Honrar la Corona
Isabel II tuvo a su favor unos jefes del Ejecutivo sensatos, que jamás habrían pactado con los enemigos del Reino Unido
Lejos de ser un privilegio, ceñirse una corona constituye una carga abrumadora. Algunas personas se muestran capaces de asumirla y otras no. A lo largo de los siglos y la geografía hemos conocido monarcas excepcionales, buenos, mediocres o penosos, exactamente igual que presidentes de república. El modelo de Estado de una nación no prefigura en modo alguno la aptitud de su jefatura ni mucho menos la calidad de su democracia. A diferencia de lo que sostienen nuestros separatistas, evidentemente interesados en deshacerse del máximo garante de la unidad nacional, y nuestra izquierda patria, cada vez más escorada hacia el extremismo populista, el hecho de elegir en las urnas al primer mandatario de un país dista de suponer un beneficio en términos de libertades y buen gobierno. Es verdad que brinda al pueblo la posibilidad de prescindir del escogido una vez terminado su mandato, si este no cumple con las expectativas, pero no lo es menos que en general, y desde luego en la experiencia española, encumbra a personajes alineados con un determinado partido, lo que inevitablemente provoca división, paso previo al enfrentamiento. La monarquía parlamentaria, por el contrario, ofrece la ventaja sustancial de garantizar la imparcialidad política de quien se sitúa en el vértice del poder institucional, educado desde la infancia para desempeñar su función con la responsabilidad y dedicación requeridas.
Escribo en masculino genérico, tal como dicta nuestra gramática despojada de ideología de género, aunque si alguien en nuestro tiempo ha encarnado las virtudes de un gran soberano ha sido sin duda Isabel II, Reina del Reino Unido e Irlanda del Norte. Ocupó el trono durante siete décadas anteponiendo siempre las obligaciones al placer e incluso a las emociones. Se marchó sin que supiéramos a quién habría votado en caso de poder hacerlo, dado que el mero hecho de sembrar esa sospecha habría traicionado la escrupulosa neutralidad que le inculcaron desde niña. Murió con las botas puestas tras recibir, gravemente enferma, a la decimoquinta primera ministra a la que daba la bienvenida. Se ganó el amor de un pueblo que hoy la llora mayoritariamente, al margen de simpatías partidistas. Claro que también tuvo a su favor unos jefes del Ejecutivo sensatos, que jamás habrían pactado con los enemigos del Reino Unido, tal como hace Pedro Sánchez asociándose a ERC y Bildu.
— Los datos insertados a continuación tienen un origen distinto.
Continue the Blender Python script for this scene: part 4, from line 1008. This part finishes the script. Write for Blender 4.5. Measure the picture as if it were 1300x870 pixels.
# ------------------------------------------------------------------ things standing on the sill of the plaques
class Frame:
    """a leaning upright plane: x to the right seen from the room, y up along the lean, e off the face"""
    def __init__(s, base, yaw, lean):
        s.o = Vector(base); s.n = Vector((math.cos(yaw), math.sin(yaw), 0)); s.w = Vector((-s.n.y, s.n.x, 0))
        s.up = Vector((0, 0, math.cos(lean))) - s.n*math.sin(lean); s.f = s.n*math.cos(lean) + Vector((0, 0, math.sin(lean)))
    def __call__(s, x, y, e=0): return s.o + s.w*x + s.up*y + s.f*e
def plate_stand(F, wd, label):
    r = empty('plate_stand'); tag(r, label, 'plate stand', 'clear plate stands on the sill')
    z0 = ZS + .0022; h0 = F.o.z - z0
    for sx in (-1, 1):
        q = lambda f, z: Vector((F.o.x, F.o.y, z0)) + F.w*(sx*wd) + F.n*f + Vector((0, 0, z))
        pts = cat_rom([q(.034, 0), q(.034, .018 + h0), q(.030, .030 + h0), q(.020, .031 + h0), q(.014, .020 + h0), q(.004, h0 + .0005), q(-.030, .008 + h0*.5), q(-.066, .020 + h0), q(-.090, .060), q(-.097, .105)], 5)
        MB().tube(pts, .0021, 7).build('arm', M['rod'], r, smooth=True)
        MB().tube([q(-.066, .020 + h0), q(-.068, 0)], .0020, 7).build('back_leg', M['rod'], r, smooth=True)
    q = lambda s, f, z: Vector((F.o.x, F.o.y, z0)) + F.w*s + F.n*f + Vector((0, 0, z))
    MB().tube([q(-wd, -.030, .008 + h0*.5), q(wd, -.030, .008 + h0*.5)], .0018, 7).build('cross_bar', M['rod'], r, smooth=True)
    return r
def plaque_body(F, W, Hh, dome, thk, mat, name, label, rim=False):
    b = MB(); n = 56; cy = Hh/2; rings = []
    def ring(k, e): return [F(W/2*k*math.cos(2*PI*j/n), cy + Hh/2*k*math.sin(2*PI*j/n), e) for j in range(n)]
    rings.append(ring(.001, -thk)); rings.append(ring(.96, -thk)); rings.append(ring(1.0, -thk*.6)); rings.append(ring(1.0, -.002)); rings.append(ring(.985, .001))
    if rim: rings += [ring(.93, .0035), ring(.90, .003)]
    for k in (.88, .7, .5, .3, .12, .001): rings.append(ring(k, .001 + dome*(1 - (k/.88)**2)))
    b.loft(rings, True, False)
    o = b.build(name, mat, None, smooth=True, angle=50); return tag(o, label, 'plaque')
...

En el 10 de Downing Street nadie trabajó nunca en contra de la soberana. Desde La Moncloa se alienta abiertamente el republicanismo.
Isabel II deja una impronta irrepetible en la historia, que Felipe VI ha plasmado en su mensaje de condolencia: «Su sentido del deber, compromiso y toda una vida dedicada al servicio del pueblo del Reino Unido e Irlanda del Norte fue un ejemplo para todos nosotros y permanecerá como un legado sólido y valioso para las generaciones futuras». También él está decidido a honrar la corona que porta.